Lambert executives still want answers. So now, they've hired a
Dallas consulting firm to do its own analysis of airport security
needs. The cost: $36,000. When it's all said and done, Lambert
officials plan to compare their findings with those handed down by
the TSA.
The decision from St. Louis came after the TSA announced it
would cut the number of Lambert-based screeners by more than
21-percent -- more than at any other major airport in the country.
At the same time, the number of flights and passengers that pass
through Lambert is going up.
"It concerns us very much," Deputy Airport Director Gerald Slay
told the St. Louis Post-Dispatch. "We just don't know what type of
modeling they used when they did that."
The Dallas-based consultant will "determine the number of
screeners we believe are necessary to staff the checkpoints," Slay
told the St.
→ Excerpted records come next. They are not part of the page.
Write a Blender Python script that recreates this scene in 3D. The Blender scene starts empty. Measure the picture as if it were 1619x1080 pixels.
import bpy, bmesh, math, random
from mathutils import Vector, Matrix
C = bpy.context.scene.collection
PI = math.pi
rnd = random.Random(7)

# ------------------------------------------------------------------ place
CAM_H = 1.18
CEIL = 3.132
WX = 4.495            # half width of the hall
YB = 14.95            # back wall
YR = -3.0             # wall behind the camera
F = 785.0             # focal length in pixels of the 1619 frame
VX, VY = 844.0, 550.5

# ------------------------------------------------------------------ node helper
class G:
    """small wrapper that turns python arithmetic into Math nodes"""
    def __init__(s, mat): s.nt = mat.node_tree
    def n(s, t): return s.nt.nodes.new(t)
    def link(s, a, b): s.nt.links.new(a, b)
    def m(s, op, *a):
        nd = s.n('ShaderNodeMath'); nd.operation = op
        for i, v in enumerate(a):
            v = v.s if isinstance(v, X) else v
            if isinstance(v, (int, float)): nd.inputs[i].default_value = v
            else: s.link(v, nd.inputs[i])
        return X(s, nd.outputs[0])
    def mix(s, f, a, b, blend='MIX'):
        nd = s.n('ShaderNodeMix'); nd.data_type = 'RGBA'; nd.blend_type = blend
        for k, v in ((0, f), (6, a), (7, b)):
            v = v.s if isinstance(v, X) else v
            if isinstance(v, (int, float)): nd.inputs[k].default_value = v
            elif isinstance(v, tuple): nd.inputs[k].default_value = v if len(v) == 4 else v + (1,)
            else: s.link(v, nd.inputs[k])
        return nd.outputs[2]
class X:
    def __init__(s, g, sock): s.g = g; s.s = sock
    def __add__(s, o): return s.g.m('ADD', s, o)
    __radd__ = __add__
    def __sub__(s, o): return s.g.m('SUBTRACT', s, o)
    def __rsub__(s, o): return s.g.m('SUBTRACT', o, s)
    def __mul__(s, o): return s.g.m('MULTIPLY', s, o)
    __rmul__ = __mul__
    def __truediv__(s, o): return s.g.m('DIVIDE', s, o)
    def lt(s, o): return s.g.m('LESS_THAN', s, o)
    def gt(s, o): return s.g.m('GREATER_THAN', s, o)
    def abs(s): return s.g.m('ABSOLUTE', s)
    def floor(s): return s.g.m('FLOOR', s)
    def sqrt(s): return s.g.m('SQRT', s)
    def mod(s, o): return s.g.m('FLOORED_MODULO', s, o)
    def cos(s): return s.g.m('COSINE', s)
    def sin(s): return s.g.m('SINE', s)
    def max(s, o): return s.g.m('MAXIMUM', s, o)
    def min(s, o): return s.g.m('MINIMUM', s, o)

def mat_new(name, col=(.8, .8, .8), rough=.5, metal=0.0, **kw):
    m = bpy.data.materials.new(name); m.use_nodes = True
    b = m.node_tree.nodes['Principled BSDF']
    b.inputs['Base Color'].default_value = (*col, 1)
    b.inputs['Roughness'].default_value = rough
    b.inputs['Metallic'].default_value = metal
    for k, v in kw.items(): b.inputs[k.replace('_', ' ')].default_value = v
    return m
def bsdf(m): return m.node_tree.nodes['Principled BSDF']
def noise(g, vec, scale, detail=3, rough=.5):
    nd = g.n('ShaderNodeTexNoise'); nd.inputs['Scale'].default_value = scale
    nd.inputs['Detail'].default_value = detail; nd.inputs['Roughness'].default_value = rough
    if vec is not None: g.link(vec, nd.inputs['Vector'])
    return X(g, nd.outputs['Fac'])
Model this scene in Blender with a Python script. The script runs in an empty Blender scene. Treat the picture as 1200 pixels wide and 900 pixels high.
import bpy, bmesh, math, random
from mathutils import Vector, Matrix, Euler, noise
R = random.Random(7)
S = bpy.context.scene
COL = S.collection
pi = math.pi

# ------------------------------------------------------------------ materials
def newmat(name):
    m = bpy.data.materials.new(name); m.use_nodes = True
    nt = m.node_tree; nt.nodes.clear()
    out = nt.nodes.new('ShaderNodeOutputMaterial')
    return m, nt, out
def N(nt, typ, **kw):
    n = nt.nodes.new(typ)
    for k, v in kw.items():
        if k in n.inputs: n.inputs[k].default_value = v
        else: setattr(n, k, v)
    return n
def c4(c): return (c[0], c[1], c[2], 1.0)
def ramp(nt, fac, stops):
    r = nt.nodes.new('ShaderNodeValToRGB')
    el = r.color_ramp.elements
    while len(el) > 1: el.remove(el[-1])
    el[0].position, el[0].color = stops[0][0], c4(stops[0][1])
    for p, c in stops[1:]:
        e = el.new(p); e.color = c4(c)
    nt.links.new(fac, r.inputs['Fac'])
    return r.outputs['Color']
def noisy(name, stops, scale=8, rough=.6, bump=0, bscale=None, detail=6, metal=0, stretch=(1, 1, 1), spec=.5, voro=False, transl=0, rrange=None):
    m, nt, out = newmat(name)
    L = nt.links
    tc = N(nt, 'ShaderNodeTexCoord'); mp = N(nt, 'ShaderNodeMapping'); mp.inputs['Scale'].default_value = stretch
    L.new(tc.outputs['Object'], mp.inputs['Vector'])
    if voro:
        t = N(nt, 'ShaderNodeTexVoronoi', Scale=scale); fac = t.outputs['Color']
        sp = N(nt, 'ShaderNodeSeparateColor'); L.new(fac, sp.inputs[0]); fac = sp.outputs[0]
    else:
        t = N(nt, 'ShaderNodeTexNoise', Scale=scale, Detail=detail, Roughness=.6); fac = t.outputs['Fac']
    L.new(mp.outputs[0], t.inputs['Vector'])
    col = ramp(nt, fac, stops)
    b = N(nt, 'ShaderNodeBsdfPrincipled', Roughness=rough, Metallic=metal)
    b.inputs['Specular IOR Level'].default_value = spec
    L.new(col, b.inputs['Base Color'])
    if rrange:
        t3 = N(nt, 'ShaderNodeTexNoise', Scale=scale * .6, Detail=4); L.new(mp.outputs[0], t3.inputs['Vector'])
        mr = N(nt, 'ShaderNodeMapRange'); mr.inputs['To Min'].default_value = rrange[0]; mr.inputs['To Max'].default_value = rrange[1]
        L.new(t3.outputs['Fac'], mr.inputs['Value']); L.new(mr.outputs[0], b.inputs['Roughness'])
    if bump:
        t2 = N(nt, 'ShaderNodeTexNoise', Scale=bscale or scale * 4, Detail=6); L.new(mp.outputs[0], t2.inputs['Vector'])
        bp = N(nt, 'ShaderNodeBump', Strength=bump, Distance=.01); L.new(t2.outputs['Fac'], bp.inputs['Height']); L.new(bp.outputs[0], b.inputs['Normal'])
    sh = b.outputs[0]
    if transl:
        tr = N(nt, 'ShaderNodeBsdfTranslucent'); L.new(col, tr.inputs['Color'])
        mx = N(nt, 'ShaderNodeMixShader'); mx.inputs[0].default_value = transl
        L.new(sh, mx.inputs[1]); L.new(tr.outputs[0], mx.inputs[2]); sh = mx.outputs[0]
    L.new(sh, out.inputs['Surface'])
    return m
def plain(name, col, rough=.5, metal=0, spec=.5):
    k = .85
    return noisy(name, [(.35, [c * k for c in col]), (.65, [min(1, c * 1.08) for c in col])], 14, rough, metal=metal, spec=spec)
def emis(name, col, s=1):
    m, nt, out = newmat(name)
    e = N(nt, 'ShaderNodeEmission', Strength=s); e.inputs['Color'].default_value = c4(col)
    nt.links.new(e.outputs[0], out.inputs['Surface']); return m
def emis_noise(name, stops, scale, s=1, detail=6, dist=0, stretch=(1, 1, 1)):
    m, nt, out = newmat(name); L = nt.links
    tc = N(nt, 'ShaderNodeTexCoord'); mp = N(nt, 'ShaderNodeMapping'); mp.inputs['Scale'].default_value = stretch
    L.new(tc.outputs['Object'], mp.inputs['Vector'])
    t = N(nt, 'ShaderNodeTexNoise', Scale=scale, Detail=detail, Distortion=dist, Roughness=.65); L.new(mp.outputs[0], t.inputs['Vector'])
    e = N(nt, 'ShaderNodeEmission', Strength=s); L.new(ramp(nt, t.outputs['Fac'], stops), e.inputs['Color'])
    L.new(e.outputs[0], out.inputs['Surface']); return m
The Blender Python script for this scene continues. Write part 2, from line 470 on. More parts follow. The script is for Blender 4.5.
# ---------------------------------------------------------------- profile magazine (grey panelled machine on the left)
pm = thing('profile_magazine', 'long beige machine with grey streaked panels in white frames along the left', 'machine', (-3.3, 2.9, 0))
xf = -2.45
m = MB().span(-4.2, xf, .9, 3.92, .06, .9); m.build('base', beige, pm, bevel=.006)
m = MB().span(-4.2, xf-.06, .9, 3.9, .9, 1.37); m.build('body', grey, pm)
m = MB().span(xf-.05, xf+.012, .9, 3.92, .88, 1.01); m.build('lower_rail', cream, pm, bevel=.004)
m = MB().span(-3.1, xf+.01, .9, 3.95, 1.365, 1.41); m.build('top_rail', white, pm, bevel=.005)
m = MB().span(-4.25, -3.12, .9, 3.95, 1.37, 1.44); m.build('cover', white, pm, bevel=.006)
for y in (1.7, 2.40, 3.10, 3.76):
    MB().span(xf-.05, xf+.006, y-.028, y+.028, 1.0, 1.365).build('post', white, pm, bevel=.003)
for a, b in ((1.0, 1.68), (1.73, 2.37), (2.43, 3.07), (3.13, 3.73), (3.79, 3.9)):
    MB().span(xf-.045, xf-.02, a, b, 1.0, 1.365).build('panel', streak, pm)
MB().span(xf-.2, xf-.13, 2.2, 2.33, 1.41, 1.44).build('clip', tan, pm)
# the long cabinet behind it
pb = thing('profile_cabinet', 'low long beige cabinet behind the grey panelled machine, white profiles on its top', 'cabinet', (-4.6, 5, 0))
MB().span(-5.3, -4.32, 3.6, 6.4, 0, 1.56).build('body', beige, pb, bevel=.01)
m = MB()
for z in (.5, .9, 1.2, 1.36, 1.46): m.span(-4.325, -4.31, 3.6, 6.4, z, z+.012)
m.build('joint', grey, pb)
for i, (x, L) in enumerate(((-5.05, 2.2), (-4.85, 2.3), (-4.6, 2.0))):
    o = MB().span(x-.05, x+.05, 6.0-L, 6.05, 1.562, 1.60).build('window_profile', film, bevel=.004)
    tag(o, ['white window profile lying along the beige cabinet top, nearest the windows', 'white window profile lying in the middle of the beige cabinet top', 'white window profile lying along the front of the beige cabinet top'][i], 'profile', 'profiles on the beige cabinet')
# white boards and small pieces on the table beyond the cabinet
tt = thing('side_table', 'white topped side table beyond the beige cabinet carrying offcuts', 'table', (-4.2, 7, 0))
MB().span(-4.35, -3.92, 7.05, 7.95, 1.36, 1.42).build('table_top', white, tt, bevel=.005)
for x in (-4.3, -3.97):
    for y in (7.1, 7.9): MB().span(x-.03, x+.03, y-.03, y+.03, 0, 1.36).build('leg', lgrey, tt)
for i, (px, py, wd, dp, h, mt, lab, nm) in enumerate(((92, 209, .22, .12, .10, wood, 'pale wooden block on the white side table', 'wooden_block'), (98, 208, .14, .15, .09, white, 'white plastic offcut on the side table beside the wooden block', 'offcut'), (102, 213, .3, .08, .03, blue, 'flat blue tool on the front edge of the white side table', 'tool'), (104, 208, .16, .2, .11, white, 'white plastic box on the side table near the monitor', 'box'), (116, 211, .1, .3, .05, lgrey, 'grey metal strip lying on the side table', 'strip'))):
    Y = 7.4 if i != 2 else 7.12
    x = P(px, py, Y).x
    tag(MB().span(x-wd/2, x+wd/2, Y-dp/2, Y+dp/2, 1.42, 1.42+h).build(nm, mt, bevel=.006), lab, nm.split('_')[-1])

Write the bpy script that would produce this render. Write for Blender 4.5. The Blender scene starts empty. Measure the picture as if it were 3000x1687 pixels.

Louis paper.
The TSA insists there will be no loss in either service or
security. "When you boil it all down, there are two important
messages for the airport, for the congressional delegation, the
people in St. Louis and everyone who enjoys the service of Lambert
Field," TSA Assistant Administrator Mark Hatfield told
interviewers. "We will never allow a degradation in the security
standards that we've set. Second is our commitment to customer
service. That's as true for St. Louis as for any of the 450
airports around the country."
But already, peak-time passengers at Lambert move through
security at the speed of sludge, with average wait times hitting
35-minutes an hour.
"We find that to be quite long," Slay told the Post-Dispatch.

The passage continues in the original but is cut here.